Review: Theo Jackson at The George in Rye

Trevor Twohig finds plenty of fun and vibrancy in the opener to Rye Jazz Festival from singer/pianist Theo Jackson and his trio

It was a real pleasure to arrive in the George, spiritual home of the Rye Jazz Festival, for the Theo Jackson trio on Friday 22 August. The festival mantra here is relax and enjoy. The ballroom is splendid, adorned with bright chandeliers and white linen table tops. Theo Jackson calmly mills about at the back of the room before the show and exchanges pleasantries as the stragglers clamber to find a seat for the show.

Festival director Ian Bowden introduces the show; in fact, Theo Jackson introduces him, epitomising the relaxed atmosphere and bonhomie between artist, audience and management. A moment later Bowden has whizzed off to attend to other business and Jackson is in full flow.

It is easy to see how the 27-year-old Durham music graduate is raising eyebrows. He has an assuring presence and opens confidently with just piano and voice, much to the amazement of the full house in the ballroom. It is not long before the beat has quickened and his fellow musicians join the fray in the opening gambit, a song which changes pace and style, taking many twists and turns, leaving the traditional jazz contingent already in awe of his skills.

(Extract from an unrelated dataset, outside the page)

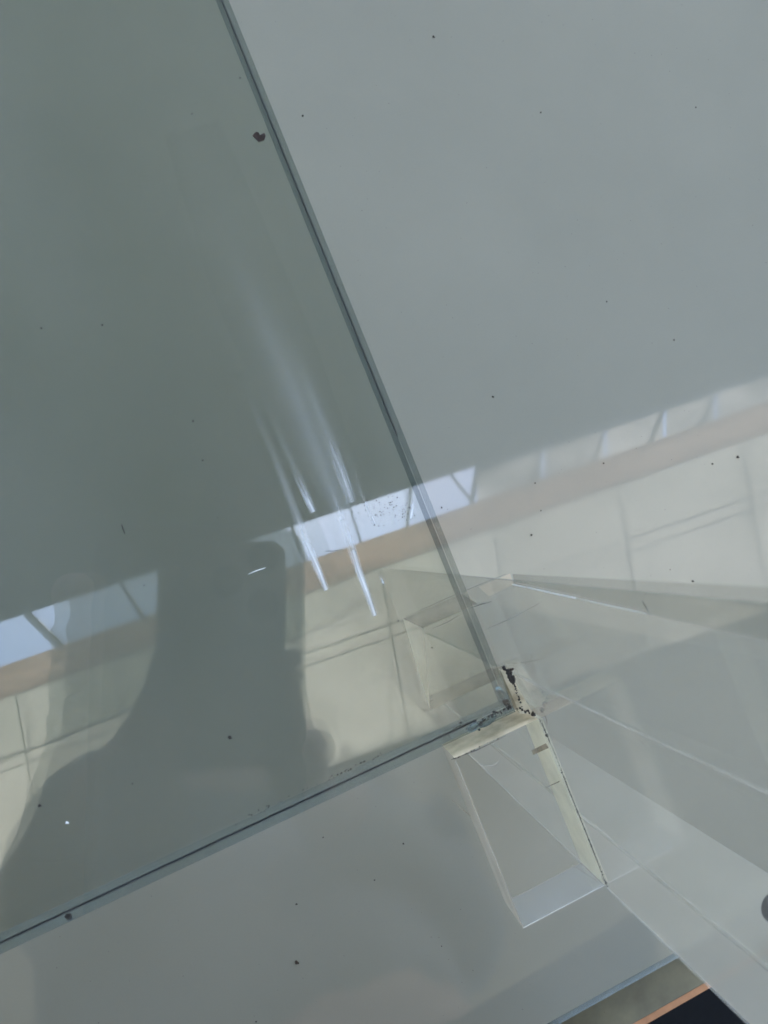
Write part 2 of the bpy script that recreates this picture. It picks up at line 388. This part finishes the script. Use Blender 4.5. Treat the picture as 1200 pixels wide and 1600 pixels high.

It's easy to notice a solid understanding between the trio. A system of head nods, winks and knowing glances ease each musician into a number of impressive solos and jam sessions, Jackson at one point leaving his trusty piano to scat. “Impressive,” said one punter; “interesting,” stated another; “self-indulgent” was the opinion of one lady, much to the disagreement of the event organisers and I must say a majority of the crowd.

Jackson ended his first set with the jazz classic My Foolish Heart which he played solo. The song really showed the range of voice and skills Jackson has at his disposal. His “twitches”, as he calls them, are testament to the fact he is really into what he is doing. This is, after all, a man who wants to take over the world through the medium of jazz and after this effort it is safe to say he has a bright future.

In the second set Jackson engaged the crowd with a series of spoken interludes, proving himself to be a witty and intelligent young chap. His trio offers something new that the genre has been missing for a while. Despite his affable demeanour he takes his music seriously; the songs are impressive and show a wide musical and vocal range. His 2012 album, Jericho, is critically acclaimed and is well worth checking out.

As the evening ended and we descended the stairs into the calm Rye evening, there were murmurs of discontent from some of the middle-aged diehards. The general consensus, however, was that we had witnessed a genuine jazz talent at a steal of a price. A welcome and fitting start to the festival in an elegant and impressive setting. Long may it continue.